Tem mais torque que o B42M18 do meu carro até umas 4.000 rpm e tem
personalidade tão arisca quanto acima disso. Só que o barulho, meus amigos, faz
arrepiar todos os pelos do corpo. Do pacato e silencioso sedan abaixo das 4.000
rpm, o Honda vira um DTM dos anos 90 acima disso. A agulha do contagiros sobe
rápida até o corte sujo a quase 7.000 rpm. Lindo de ver e ouvir. O som do motor
se torna rascante e invade deliciosamente o cockpit. Por mim, guiava o carro
assim o dia todo. O excelente câmbio de seis marchas de relações curtas permite
isso. A velocidade angular do motor quase não cai na troca das marchas. A
marcha seguinte sempre pega o motor cheio. E as reduções, ah as reduções! São
de cinema. Em serras com curvas apertadas precedidas por retas relativamente
compridas pode-se reduzir duas ou três marchas usando o velho e bom punta-tacco
com aceleração intermitente. Argentinos, ao descrever freadas nos seus
autódromos, falam quantos “whams” são necessários nas freadas. “Entonces vienes
en sexta y... wham wham wham!”. Quem gosta muito de dirigir vai me entender
agora: a curvinha tá chegando, o carro tá meio rápido, a gente sabe que é de terceira
que se faz o contorno e tá em sexta ainda. Então tem que passar rápido pra
terceira, não pode passar de giro porque os pistões podem atropelar as válvulas
e fazer um estrago dos diabos e o freio, que eu disse lá em cima que era muito
sensível, nessa hora se torna O CARA que mata a velocidade pra gente poder
encaixar as marchas mais baixas.
Pãtz! Tava falando de pitch, roll e yaw, lembrei do
excelente power train e...
A carroceria praticamente não rola, não afunda em freada e
nem levanta em acelerações mais vigorosas e não apresenta ângulo de deriva
perceptível. Me lembrou muito do Audi A3 sedan. A diferença ficou para a
filtragem do ruído dos pneus/suspensões para o cockpit. Percebe-se que o
isolamento dos ruídos externos foi bem feito, à exceção do ruído delicioso do
motor quando a agulha do velocímetro tá lá em cima (chega, chega) e o dos pneus
rolando sobre o asfalto. Dá pra dizer sem olhar pro chão sobre que tipo de piso
o carro tá andando de tão evidente que é o ruído.
Sempre vai ter um rabugento que vai achar que o acabamento
do Honda não é sofisticado, que os materiais empregados não são nobres e que
não tem ar condicionado de duas zonas.
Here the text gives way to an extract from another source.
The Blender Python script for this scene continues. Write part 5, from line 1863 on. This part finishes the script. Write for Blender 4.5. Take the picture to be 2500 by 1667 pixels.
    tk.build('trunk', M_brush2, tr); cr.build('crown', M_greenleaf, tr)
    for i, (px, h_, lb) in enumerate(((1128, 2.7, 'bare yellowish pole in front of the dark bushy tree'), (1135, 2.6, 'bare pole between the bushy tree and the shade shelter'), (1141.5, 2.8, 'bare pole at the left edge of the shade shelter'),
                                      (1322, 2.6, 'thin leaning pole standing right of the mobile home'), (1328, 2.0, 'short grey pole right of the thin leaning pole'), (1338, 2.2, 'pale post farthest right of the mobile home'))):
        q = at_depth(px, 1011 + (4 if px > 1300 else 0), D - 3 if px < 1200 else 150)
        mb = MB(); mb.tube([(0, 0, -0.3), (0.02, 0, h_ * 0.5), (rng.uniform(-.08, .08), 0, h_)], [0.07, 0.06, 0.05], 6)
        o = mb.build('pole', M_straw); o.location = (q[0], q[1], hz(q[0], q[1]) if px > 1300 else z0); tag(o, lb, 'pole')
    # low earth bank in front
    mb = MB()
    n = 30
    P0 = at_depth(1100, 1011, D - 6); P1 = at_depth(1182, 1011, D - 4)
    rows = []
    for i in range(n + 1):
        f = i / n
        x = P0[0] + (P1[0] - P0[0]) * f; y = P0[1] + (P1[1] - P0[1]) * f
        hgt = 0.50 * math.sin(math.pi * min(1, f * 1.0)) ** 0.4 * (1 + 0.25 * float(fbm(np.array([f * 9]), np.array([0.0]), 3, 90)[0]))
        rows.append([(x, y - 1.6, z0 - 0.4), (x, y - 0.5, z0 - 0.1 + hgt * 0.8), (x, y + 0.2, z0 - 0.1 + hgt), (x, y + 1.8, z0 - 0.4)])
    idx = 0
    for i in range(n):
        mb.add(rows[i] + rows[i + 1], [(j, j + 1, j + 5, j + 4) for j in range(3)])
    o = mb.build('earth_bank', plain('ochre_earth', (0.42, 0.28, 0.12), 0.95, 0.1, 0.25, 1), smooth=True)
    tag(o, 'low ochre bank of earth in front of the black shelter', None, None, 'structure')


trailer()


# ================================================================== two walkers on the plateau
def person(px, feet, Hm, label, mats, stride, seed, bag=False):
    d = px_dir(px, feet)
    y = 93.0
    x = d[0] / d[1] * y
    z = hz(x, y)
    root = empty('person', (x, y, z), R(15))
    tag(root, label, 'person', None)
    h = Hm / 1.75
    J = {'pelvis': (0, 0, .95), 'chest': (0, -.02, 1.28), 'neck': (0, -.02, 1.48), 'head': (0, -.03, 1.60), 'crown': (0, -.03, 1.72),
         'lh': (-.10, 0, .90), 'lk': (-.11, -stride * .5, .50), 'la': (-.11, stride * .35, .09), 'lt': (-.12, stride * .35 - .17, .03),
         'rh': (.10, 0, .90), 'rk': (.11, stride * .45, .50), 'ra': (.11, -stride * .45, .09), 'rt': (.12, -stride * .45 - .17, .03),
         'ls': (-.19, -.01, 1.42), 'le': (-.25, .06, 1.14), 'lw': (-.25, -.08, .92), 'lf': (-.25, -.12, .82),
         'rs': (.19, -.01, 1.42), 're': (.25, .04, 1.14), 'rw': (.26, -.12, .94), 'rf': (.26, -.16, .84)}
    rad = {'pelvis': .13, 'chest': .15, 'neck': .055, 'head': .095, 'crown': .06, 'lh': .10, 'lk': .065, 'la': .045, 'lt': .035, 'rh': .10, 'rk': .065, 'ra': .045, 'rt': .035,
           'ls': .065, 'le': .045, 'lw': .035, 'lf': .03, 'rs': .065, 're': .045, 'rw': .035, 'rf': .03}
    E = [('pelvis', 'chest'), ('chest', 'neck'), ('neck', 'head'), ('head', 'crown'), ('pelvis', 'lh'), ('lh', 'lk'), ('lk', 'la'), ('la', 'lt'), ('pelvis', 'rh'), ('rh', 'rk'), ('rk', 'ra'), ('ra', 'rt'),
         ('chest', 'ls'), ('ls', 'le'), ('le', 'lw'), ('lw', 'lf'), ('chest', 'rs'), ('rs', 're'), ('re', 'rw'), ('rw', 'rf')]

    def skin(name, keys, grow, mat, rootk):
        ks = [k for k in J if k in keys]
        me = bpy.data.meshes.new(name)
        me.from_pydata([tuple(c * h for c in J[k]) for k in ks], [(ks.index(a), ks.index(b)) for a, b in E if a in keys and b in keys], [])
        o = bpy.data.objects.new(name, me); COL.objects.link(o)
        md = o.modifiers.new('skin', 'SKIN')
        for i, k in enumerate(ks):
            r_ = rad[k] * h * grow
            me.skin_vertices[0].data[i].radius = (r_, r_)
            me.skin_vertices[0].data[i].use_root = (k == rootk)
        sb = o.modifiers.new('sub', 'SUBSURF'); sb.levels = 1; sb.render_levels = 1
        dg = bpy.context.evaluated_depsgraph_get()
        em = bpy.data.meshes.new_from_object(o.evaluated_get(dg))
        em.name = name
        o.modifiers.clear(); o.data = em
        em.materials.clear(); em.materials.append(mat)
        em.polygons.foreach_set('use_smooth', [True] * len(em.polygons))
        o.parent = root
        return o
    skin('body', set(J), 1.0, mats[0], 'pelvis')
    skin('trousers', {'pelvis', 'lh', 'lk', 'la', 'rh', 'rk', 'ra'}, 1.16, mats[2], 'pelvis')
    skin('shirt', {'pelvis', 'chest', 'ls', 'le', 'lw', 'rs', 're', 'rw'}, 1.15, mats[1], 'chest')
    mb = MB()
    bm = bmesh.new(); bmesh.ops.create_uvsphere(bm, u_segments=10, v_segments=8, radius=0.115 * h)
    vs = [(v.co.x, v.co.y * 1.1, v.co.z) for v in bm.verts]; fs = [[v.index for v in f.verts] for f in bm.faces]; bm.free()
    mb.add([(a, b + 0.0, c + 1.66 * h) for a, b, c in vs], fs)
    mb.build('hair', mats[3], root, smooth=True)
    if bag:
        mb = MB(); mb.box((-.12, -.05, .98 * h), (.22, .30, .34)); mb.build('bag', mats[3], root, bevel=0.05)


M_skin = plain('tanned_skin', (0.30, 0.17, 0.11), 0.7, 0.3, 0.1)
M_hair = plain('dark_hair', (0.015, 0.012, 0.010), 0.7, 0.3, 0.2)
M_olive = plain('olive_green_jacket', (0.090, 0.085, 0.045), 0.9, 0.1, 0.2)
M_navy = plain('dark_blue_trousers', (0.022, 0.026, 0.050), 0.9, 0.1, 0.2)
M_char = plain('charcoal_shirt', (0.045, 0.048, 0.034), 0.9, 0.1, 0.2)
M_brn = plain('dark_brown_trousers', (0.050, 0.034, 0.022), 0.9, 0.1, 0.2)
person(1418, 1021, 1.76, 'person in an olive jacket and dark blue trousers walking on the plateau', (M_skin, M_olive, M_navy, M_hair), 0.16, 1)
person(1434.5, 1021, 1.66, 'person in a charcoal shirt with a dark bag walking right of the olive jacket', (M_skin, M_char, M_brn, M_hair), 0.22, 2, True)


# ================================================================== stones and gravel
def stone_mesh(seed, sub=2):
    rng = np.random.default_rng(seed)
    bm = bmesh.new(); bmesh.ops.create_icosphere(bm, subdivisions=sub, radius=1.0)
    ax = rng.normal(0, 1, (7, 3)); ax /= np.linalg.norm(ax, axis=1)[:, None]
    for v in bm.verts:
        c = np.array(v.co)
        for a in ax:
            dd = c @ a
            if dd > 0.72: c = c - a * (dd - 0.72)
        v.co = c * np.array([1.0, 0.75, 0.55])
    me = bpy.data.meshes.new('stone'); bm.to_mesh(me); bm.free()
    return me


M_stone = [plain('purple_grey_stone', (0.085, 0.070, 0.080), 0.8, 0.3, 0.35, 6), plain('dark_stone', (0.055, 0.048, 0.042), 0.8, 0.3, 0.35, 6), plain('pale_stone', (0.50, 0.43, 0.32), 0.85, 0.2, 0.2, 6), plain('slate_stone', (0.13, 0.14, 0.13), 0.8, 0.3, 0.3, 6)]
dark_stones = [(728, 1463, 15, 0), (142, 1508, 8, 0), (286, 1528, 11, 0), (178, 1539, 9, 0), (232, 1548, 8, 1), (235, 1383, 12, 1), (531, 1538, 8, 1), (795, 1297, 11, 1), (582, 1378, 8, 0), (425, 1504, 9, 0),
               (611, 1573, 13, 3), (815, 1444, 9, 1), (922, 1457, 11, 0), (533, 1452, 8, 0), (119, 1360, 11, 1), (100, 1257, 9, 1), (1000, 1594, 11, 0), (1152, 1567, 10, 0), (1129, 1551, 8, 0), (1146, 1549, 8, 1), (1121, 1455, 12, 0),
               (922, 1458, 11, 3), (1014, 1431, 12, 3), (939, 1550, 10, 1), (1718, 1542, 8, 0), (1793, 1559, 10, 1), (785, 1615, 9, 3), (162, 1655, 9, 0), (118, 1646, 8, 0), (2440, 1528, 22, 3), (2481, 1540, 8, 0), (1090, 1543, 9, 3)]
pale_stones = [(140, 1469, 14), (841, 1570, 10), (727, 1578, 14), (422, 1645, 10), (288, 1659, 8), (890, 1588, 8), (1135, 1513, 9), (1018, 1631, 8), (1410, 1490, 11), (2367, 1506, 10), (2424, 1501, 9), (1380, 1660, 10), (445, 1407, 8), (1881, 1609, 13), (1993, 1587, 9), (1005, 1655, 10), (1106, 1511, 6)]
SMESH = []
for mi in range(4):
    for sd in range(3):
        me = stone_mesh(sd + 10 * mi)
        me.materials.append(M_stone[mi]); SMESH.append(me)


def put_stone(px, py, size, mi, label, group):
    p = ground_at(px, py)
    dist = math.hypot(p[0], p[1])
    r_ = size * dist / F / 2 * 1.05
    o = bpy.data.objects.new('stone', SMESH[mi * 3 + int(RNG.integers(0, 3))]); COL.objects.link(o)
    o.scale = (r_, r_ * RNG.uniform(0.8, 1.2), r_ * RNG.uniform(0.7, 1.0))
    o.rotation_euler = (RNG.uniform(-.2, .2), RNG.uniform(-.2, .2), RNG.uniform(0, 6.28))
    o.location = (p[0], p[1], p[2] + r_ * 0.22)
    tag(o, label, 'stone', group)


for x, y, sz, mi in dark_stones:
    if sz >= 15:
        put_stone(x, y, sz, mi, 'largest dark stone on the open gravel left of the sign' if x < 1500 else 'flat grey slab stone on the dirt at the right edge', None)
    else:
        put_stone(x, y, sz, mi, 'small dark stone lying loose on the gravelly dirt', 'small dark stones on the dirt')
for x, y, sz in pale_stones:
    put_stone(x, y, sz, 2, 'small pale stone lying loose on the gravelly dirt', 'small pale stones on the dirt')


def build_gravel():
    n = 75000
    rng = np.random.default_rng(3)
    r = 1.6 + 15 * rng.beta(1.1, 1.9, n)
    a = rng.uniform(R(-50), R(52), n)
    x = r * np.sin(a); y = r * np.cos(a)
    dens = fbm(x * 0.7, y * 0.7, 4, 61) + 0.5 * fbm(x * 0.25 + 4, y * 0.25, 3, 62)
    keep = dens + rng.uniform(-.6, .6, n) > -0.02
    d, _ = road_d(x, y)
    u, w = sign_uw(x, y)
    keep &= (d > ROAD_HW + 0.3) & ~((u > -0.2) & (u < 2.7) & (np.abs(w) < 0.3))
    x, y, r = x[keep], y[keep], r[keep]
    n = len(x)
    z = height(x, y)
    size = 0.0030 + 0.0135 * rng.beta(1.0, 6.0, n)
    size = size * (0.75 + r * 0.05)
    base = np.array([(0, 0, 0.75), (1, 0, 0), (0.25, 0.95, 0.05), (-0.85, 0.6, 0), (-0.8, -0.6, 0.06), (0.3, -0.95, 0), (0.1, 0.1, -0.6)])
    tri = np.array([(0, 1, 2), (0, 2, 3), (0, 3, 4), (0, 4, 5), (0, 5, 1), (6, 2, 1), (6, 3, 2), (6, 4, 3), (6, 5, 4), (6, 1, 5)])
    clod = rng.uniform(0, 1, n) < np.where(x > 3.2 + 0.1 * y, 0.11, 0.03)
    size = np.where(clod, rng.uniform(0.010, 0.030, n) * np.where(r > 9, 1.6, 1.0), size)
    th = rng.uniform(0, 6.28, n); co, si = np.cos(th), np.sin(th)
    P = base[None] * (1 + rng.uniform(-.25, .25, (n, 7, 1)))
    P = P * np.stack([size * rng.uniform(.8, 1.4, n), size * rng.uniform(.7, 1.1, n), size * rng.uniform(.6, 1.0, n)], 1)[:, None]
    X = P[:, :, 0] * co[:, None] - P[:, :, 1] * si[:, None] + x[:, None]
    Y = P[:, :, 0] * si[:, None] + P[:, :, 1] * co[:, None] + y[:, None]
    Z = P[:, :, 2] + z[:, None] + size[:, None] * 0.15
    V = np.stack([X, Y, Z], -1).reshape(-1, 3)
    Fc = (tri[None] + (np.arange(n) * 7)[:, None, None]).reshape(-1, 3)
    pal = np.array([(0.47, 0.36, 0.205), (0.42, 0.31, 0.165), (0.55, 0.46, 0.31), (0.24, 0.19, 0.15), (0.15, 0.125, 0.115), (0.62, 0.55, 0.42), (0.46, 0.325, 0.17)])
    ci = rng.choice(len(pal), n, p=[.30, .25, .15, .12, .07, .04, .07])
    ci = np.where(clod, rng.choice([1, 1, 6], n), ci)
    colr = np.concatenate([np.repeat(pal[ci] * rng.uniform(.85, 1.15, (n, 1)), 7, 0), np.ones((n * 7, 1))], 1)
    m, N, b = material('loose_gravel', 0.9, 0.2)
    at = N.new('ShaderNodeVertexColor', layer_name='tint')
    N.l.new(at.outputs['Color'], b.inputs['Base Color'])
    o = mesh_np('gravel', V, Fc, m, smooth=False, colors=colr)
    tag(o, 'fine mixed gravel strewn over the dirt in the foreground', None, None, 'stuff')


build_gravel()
Mas esse rabugento também não vai tirar
do carro tudo que ele pode oferecer enquanto tá fazendo o que foi projetado pra
fazer: andar. Pensando em andar de carro e ter prazer com isso, o Honda cumpre
muitíssimo bem o papel.
Ele tem alma e personalidade sim.
Além de ser bom de guiar, é suficientemente econômico. Tem
um gadget acionável por botão no painel que o torna um brinquedo de economizar
combustível. O carro avisa quando a guiada está sendo eficiente e sugere trocas
de macha e pressão do pé no pedal do acelerador. Bem interessante. Consegui
fazer mais de 10 km/l de álcool andando do mesmo jeito que ando com todos os
carros que avalio. Muito bom.
Nossa tralha (a normal de sempre: três mochilas, mais duas
com equipamento fotográfico e mais duas grandes com os tripés) coube no
porta-malas com folga e eu me sentei confortavelmente no banco traseiro, com o
dianteiro regulado para mim mesmo.
Já ia esquecendo. O volante do Civic deve ter sido projetado em parceria com a Sony. O botão de acionamento dos comandos do som e da midia do carro é muito parecido com o do controle dos Playstation. Absolutamente intuitivo e fácil de usar. Sem contar que é pequeno, o diâmetro, e bem gostoso de empunhar.
Eu comprava fácil um Civic LXS mecânico. Só que fui no hot site do fabricante e... não tem na cor vermelha. Nem verde. Só branco, uns tons de cinza, um azul escuro e preto.